### [Task]
Pull out every line from the listing that has the word "pixels".

### [Supplied data]
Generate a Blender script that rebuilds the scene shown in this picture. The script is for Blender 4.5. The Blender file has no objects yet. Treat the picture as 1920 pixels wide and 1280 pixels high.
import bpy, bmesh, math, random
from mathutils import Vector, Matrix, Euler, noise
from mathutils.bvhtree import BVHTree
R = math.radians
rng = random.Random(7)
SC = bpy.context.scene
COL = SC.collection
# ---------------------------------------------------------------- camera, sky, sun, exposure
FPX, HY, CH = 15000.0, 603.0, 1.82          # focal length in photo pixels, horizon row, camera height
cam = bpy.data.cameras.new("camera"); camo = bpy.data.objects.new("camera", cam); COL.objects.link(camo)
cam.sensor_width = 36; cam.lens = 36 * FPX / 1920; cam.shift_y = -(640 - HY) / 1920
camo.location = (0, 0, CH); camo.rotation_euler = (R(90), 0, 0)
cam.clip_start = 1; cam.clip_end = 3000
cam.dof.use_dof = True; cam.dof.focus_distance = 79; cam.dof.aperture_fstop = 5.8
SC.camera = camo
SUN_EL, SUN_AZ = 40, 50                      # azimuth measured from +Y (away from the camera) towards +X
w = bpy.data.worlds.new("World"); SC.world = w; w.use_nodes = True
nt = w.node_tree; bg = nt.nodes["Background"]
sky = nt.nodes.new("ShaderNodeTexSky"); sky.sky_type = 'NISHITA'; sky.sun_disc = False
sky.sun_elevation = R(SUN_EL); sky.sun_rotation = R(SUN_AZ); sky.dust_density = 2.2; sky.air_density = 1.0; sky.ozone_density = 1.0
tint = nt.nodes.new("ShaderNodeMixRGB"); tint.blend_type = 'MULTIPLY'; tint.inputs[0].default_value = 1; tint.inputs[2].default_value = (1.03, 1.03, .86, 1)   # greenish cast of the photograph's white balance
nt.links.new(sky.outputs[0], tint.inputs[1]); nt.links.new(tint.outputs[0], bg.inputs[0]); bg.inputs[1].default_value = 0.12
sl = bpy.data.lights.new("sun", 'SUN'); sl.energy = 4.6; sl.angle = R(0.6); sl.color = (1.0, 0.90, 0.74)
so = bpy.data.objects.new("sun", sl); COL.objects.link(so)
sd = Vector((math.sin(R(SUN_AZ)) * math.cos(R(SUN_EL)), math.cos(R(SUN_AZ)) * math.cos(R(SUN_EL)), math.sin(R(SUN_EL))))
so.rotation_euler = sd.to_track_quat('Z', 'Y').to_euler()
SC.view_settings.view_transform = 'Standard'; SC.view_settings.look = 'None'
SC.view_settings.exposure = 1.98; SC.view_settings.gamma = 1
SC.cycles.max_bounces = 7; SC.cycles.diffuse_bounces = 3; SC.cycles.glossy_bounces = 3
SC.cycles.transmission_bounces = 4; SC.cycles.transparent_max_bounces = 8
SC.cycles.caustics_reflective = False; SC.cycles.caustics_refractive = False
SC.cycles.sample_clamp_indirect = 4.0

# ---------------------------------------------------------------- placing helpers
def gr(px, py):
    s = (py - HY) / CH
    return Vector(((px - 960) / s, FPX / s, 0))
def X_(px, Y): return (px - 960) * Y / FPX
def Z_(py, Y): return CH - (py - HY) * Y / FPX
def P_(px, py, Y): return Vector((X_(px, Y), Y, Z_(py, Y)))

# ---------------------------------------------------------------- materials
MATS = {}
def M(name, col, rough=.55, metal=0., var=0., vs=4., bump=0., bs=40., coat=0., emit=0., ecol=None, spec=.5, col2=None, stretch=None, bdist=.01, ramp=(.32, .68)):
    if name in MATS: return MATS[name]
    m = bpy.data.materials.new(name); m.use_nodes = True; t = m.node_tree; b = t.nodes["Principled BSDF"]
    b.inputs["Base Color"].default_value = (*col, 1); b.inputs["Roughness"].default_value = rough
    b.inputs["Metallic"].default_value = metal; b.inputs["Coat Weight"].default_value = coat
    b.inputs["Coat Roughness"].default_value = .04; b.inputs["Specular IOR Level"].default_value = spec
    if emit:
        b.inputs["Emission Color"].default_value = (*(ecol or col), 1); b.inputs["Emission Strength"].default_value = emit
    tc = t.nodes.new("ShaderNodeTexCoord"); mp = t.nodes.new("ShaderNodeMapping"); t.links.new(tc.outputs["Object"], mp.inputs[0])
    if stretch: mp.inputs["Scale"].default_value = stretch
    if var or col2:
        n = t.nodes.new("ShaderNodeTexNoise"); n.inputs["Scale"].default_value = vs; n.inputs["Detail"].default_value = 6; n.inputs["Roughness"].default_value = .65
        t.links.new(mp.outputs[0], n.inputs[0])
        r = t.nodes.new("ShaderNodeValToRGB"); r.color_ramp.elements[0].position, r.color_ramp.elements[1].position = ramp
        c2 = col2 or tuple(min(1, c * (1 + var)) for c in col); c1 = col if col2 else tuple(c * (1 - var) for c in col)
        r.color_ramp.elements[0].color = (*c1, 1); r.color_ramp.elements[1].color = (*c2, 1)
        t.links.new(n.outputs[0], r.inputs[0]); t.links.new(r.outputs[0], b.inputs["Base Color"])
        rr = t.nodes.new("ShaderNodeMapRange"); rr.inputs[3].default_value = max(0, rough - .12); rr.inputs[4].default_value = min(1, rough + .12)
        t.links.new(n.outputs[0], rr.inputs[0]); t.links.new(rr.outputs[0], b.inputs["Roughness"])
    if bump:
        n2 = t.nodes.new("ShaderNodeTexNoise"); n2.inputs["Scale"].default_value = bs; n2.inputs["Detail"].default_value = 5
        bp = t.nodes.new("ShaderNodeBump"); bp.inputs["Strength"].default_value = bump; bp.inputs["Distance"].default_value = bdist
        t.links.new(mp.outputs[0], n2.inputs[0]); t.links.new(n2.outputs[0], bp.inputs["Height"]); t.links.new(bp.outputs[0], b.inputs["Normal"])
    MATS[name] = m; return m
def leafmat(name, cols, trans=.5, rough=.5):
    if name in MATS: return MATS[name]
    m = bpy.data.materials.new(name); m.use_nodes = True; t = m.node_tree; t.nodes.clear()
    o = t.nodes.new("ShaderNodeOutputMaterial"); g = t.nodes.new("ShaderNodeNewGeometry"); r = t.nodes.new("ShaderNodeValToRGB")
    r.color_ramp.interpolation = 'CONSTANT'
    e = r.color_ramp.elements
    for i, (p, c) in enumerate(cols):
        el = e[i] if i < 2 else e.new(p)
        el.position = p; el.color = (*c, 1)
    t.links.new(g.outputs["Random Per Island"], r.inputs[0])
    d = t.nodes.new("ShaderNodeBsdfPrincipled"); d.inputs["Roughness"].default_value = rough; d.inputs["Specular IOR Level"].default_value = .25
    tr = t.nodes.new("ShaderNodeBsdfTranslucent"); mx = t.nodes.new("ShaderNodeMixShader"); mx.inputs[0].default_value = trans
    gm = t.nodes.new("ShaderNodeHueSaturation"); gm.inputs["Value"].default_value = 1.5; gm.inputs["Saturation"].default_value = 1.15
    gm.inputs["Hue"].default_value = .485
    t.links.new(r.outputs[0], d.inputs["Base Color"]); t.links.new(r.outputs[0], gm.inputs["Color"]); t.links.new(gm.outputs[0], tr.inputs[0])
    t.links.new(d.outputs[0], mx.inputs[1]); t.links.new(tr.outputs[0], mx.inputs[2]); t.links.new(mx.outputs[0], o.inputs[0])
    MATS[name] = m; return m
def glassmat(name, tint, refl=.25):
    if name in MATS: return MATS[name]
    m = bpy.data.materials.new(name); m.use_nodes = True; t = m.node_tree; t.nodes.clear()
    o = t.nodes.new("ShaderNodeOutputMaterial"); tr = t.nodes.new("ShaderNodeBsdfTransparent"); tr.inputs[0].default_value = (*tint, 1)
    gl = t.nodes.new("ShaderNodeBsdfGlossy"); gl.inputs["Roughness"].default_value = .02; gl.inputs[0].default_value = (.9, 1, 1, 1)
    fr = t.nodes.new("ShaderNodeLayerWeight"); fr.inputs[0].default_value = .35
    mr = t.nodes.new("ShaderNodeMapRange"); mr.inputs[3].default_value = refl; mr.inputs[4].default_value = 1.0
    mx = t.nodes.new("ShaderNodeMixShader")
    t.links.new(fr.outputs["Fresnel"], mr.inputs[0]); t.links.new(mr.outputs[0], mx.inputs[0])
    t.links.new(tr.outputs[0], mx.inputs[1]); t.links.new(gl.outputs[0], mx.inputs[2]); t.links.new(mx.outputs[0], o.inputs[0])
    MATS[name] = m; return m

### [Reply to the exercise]
Generate a Blender script that rebuilds the scene shown in this picture. The script is for Blender 4.5. The Blender file has no objects yet. Treat the picture as 1920 pixels wide and 1280 pixels high.
FPX, HY, CH = 15000.0, 603.0, 1.82          # focal length in photo pixels, horizon row, camera height